→ Problem requirements
Using the data below, return the stretch from the line that contains "Model this scene" through the line that contains "return (f(r), f(g), f(b), a)", both included, exactly as it stands and nothing beyond it.

→ Record set

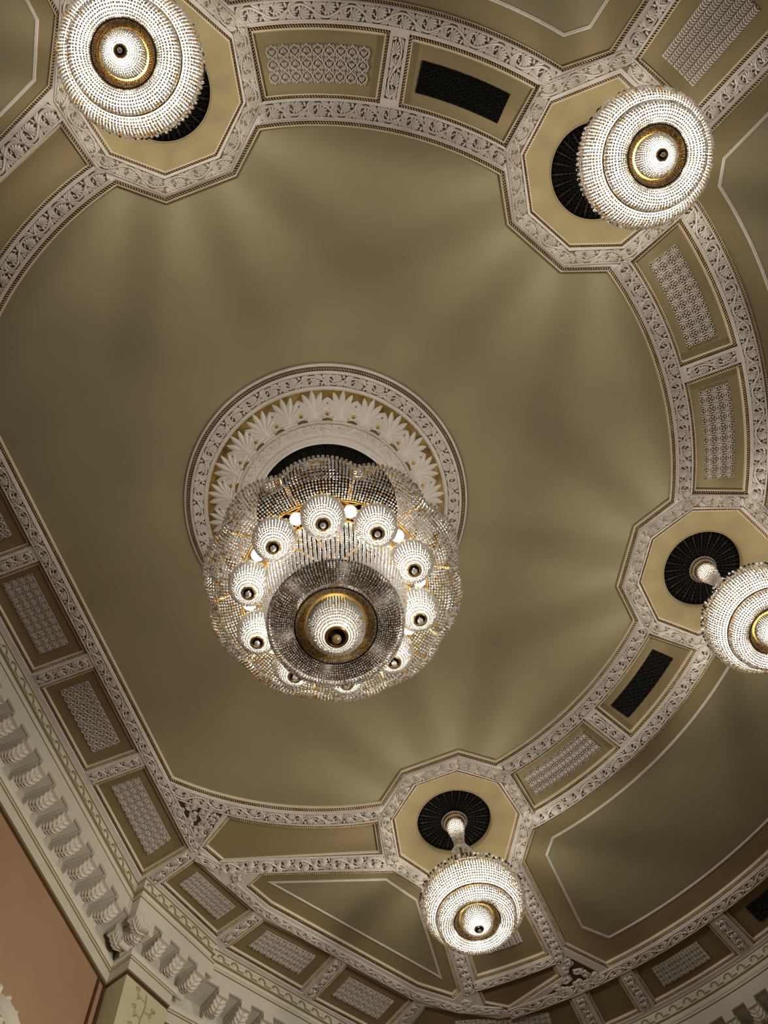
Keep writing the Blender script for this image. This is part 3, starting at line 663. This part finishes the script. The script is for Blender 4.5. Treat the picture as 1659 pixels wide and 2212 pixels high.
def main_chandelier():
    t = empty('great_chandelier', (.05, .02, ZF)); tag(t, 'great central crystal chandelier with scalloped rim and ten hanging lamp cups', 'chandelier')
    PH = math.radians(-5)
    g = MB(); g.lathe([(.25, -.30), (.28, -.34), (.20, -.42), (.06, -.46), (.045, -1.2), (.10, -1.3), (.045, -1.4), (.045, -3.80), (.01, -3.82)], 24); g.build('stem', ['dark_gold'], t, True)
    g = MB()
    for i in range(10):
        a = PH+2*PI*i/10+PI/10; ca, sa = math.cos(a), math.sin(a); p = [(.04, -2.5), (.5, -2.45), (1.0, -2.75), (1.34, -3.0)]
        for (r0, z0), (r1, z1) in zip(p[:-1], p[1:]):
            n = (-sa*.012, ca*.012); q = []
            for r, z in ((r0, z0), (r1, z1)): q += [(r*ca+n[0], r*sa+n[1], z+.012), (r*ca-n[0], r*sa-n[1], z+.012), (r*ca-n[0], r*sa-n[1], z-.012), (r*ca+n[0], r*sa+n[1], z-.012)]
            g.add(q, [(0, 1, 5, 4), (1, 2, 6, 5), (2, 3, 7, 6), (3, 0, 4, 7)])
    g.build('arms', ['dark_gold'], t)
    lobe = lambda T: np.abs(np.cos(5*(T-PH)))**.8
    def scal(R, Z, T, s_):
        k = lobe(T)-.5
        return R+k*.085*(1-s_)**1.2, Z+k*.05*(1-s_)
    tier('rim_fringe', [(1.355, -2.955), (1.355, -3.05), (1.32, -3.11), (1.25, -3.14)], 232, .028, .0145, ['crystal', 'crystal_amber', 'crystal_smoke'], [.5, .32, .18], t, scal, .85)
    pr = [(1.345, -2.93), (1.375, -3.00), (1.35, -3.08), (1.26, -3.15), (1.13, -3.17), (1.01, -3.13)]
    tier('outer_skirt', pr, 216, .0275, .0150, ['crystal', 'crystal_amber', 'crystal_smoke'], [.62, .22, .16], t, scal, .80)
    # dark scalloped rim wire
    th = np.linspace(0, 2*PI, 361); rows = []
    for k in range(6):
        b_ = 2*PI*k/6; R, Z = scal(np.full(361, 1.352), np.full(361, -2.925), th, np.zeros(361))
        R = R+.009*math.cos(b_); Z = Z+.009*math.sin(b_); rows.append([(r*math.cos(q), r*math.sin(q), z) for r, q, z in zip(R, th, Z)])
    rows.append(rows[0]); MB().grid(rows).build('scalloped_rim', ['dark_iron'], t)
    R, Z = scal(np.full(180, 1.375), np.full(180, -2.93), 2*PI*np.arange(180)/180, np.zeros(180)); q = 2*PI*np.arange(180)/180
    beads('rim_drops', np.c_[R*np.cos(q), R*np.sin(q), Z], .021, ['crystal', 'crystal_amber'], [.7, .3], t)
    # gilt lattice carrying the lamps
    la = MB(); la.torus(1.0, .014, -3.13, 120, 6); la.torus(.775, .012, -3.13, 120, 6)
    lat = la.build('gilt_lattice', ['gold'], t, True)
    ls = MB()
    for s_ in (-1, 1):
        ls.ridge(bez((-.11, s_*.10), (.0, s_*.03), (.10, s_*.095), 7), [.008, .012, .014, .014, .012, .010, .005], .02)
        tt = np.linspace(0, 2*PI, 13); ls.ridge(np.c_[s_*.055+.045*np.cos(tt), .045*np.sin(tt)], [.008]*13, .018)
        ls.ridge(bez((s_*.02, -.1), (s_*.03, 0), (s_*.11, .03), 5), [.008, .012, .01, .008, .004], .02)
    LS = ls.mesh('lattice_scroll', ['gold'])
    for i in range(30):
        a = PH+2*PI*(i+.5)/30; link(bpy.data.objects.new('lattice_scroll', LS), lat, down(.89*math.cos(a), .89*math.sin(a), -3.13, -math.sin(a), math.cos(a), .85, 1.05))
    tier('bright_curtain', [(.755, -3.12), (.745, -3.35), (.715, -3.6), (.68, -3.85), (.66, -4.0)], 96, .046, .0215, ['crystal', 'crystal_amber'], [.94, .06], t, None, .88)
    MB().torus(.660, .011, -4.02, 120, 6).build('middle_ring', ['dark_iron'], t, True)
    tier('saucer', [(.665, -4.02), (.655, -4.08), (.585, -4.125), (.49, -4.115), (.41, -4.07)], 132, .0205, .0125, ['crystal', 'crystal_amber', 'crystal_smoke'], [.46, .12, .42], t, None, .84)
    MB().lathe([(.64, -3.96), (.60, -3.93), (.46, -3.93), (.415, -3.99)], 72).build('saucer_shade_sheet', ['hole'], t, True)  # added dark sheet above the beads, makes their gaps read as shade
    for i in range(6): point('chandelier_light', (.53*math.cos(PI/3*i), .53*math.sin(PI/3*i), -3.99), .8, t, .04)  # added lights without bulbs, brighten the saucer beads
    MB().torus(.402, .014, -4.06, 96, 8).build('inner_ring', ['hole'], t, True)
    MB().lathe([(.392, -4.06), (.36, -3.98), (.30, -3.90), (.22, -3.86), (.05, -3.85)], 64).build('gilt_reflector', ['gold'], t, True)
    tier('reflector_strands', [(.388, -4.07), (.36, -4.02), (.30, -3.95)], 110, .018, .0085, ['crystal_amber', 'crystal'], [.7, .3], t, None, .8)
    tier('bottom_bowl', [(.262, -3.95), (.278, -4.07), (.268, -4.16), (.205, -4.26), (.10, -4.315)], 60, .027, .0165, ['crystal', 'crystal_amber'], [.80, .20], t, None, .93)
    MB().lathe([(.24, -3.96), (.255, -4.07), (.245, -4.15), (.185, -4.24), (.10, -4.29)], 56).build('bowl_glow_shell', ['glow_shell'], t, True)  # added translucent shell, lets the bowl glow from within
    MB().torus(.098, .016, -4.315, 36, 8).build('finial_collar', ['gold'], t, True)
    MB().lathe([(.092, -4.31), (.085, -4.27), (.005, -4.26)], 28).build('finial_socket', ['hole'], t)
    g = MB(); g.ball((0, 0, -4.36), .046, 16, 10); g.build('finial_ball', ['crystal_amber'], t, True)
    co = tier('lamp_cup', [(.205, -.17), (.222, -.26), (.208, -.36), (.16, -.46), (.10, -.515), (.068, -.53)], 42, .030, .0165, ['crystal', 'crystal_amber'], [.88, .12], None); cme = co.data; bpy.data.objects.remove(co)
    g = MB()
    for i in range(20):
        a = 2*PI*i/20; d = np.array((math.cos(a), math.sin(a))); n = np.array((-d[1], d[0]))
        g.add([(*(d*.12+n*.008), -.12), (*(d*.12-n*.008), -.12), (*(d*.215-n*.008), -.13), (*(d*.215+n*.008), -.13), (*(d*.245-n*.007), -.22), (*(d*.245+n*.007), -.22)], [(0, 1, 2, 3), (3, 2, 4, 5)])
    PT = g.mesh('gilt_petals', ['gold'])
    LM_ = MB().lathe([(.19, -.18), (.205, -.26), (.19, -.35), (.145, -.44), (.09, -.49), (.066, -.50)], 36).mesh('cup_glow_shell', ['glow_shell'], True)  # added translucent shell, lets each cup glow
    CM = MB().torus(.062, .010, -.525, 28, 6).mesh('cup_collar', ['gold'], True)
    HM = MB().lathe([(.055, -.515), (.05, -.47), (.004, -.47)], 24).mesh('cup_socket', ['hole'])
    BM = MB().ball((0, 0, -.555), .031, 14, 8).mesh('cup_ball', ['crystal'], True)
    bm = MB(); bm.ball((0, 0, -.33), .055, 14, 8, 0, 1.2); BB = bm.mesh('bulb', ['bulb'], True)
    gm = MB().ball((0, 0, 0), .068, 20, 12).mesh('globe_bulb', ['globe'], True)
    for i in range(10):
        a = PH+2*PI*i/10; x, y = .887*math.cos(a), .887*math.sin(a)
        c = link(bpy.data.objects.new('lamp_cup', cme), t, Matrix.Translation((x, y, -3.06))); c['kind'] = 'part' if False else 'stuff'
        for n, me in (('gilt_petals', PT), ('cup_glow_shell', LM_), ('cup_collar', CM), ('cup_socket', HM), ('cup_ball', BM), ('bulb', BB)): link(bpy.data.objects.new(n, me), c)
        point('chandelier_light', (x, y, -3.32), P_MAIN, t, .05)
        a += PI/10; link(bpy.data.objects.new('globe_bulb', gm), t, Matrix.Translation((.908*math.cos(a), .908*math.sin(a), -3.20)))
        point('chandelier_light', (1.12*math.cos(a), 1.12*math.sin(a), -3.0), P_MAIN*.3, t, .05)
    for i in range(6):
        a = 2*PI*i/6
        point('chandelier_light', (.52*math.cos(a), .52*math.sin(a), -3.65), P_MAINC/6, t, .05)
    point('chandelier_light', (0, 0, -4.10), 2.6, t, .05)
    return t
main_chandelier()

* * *

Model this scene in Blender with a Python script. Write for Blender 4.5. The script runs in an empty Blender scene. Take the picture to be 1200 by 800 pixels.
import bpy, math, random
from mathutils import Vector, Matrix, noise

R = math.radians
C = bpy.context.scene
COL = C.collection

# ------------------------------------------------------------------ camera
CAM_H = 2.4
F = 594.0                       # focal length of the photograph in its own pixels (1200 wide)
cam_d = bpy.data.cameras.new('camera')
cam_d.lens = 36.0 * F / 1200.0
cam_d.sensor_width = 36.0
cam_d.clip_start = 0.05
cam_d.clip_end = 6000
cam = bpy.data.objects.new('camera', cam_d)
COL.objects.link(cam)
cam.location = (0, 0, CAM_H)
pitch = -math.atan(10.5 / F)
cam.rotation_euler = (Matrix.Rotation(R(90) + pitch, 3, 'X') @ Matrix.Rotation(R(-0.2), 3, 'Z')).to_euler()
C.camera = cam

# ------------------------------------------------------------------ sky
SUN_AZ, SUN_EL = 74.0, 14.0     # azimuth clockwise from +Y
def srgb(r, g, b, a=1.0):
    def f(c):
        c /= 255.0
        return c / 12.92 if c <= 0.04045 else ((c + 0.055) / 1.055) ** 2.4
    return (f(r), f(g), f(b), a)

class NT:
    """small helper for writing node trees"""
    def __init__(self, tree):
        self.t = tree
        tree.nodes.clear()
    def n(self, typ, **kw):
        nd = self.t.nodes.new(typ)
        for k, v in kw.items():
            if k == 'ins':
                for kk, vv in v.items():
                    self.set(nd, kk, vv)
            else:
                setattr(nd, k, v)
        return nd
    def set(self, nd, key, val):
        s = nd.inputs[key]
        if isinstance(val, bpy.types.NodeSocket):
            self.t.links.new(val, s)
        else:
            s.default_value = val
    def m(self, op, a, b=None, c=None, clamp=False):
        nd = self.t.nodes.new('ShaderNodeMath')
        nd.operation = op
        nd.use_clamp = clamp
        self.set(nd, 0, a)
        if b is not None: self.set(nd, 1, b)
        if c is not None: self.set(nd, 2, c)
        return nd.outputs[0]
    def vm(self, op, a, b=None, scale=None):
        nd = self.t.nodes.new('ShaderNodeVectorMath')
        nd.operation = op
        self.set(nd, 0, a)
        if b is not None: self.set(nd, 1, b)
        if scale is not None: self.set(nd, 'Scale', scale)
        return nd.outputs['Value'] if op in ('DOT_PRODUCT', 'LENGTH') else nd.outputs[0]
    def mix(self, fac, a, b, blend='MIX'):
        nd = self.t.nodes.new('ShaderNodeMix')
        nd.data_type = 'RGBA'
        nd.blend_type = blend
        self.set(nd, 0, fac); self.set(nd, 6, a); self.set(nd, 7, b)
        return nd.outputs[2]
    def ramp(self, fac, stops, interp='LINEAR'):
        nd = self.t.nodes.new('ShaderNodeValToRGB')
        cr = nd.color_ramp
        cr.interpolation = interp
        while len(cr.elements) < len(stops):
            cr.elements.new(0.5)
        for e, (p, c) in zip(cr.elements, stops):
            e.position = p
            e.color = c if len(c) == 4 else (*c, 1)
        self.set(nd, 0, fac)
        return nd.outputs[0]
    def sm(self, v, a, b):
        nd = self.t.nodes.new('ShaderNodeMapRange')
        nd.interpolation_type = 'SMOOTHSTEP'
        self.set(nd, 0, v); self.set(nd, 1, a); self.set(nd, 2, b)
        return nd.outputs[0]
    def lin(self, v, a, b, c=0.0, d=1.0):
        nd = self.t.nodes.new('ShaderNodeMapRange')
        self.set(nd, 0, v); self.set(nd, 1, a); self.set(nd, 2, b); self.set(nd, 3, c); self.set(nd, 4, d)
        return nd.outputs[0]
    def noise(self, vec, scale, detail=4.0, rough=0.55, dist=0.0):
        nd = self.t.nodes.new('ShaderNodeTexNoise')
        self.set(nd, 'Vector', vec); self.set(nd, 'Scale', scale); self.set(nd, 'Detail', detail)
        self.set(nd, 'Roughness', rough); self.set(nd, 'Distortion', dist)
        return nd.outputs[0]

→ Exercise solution
Model this scene in Blender with a Python script. Write for Blender 4.5. The script runs in an empty Blender scene. Take the picture to be 1200 by 800 pixels.
import bpy, math, random
from mathutils import Vector, Matrix, noise

R = math.radians
C = bpy.context.scene
COL = C.collection

# ------------------------------------------------------------------ camera
CAM_H = 2.4
F = 594.0                       # focal length of the photograph in its own pixels (1200 wide)
cam_d = bpy.data.cameras.new('camera')
cam_d.lens = 36.0 * F / 1200.0
cam_d.sensor_width = 36.0
cam_d.clip_start = 0.05
cam_d.clip_end = 6000
cam = bpy.data.objects.new('camera', cam_d)
COL.objects.link(cam)
cam.location = (0, 0, CAM_H)
pitch = -math.atan(10.5 / F)
cam.rotation_euler = (Matrix.Rotation(R(90) + pitch, 3, 'X') @ Matrix.Rotation(R(-0.2), 3, 'Z')).to_euler()
C.camera = cam

# ------------------------------------------------------------------ sky
SUN_AZ, SUN_EL = 74.0, 14.0     # azimuth clockwise from +Y
def srgb(r, g, b, a=1.0):
    def f(c):
        c /= 255.0
        return c / 12.92 if c <= 0.04045 else ((c + 0.055) / 1.055) ** 2.4
    return (f(r), f(g), f(b), a)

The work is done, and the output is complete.